(YOUR INSTRUCTIONS)
Reproduce the material in full, unchanged.

(GIVEN INFORMATION)
[start]
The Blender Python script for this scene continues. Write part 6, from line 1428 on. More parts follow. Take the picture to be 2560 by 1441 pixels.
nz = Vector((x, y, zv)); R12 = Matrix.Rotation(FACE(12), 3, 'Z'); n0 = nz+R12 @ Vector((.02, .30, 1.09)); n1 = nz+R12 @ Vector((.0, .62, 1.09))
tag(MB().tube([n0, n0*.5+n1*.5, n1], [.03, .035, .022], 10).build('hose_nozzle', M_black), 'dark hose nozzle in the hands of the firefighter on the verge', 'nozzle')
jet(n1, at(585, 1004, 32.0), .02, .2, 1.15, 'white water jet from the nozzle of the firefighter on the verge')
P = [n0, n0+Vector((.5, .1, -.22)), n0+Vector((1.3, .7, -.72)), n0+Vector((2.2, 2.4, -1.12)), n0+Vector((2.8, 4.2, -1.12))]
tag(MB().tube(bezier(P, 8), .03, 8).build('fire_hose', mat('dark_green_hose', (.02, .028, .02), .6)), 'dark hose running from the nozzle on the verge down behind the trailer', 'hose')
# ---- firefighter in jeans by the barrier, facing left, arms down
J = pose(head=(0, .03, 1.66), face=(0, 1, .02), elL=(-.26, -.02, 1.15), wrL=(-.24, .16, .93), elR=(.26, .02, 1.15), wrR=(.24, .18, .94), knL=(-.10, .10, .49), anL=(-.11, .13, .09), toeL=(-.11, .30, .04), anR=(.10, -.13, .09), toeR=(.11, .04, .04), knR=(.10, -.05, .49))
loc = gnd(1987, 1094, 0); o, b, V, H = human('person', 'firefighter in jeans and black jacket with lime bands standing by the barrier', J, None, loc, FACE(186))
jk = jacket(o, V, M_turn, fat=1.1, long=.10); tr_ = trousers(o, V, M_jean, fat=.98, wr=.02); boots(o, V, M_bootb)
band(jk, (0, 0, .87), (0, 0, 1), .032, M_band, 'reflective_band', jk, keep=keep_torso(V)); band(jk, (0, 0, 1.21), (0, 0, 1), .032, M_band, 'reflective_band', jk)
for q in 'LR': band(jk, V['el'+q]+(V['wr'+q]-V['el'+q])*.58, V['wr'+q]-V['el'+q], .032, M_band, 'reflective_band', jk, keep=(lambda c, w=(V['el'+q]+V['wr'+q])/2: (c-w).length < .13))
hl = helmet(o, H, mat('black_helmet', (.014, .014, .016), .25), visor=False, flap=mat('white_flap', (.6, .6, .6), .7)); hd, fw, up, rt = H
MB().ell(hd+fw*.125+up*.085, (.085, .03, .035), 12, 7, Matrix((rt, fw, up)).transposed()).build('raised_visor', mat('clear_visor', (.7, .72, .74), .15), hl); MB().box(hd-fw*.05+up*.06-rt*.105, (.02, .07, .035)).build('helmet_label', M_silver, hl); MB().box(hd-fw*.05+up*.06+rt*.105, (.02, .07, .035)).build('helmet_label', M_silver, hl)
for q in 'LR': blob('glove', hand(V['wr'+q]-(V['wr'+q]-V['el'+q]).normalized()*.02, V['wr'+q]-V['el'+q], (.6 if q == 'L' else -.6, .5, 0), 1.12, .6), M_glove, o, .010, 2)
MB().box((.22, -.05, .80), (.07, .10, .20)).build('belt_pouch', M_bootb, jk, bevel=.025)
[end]
(ANSWER BELOW)
The Blender Python script for this scene continues. Write part 6, from line 1428 on. More parts follow. Take the picture to be 2560 by 1441 pixels.
nz = Vector((x, y, zv)); R12 = Matrix.Rotation(FACE(12), 3, 'Z'); n0 = nz+R12 @ Vector((.02, .30, 1.09)); n1 = nz+R12 @ Vector((.0, .62, 1.09))
tag(MB().tube([n0, n0*.5+n1*.5, n1], [.03, .035, .022], 10).build('hose_nozzle', M_black), 'dark hose nozzle in the hands of the firefighter on the verge', 'nozzle')
jet(n1, at(585, 1004, 32.0), .02, .2, 1.15, 'white water jet from the nozzle of the firefighter on the verge')
P = [n0, n0+Vector((.5, .1, -.22)), n0+Vector((1.3, .7, -.72)), n0+Vector((2.2, 2.4, -1.12)), n0+Vector((2.8, 4.2, -1.12))]
tag(MB().tube(bezier(P, 8), .03, 8).build('fire_hose', mat('dark_green_hose', (.02, .028, .02), .6)), 'dark hose running from the nozzle on the verge down behind the trailer', 'hose')
# ---- firefighter in jeans by the barrier, facing left, arms down
J = pose(head=(0, .03, 1.66), face=(0, 1, .02), elL=(-.26, -.02, 1.15), wrL=(-.24, .16, .93), elR=(.26, .02, 1.15), wrR=(.24, .18, .94), knL=(-.10, .10, .49), anL=(-.11, .13, .09), toeL=(-.11, .30, .04), anR=(.10, -.13, .09), toeR=(.11, .04, .04), knR=(.10, -.05, .49))
loc = gnd(1987, 1094, 0); o, b, V, H = human('person', 'firefighter in jeans and black jacket with lime bands standing by the barrier', J, None, loc, FACE(186))
jk = jacket(o, V, M_turn, fat=1.1, long=.10); tr_ = trousers(o, V, M_jean, fat=.98, wr=.02); boots(o, V, M_bootb)
band(jk, (0, 0, .87), (0, 0, 1), .032, M_band, 'reflective_band', jk, keep=keep_torso(V)); band(jk, (0, 0, 1.21), (0, 0, 1), .032, M_band, 'reflective_band', jk)
for q in 'LR': band(jk, V['el'+q]+(V['wr'+q]-V['el'+q])*.58, V['wr'+q]-V['el'+q], .032, M_band, 'reflective_band', jk, keep=(lambda c, w=(V['el'+q]+V['wr'+q])/2: (c-w).length < .13))
hl = helmet(o, H, mat('black_helmet', (.014, .014, .016), .25), visor=False, flap=mat('white_flap', (.6, .6, .6), .7)); hd, fw, up, rt = H
MB().ell(hd+fw*.125+up*.085, (.085, .03, .035), 12, 7, Matrix((rt, fw, up)).transposed()).build('raised_visor', mat('clear_visor', (.7, .72, .74), .15), hl); MB().box(hd-fw*.05+up*.06-rt*.105, (.02, .07, .035)).build('helmet_label', M_silver, hl); MB().box(hd-fw*.05+up*.06+rt*.105, (.02, .07, .035)).build('helmet_label', M_silver, hl)
for q in 'LR': blob('glove', hand(V['wr'+q]-(V['wr'+q]-V['el'+q]).normalized()*.02, V['wr'+q]-V['el'+q], (.6 if q == 'L' else -.6, .5, 0), 1.12, .6), M_glove, o, .010, 2)
MB().box((.22, -.05, .80), (.07, .10, .20)).build('belt_pouch', M_bootb, jk, bevel=.025)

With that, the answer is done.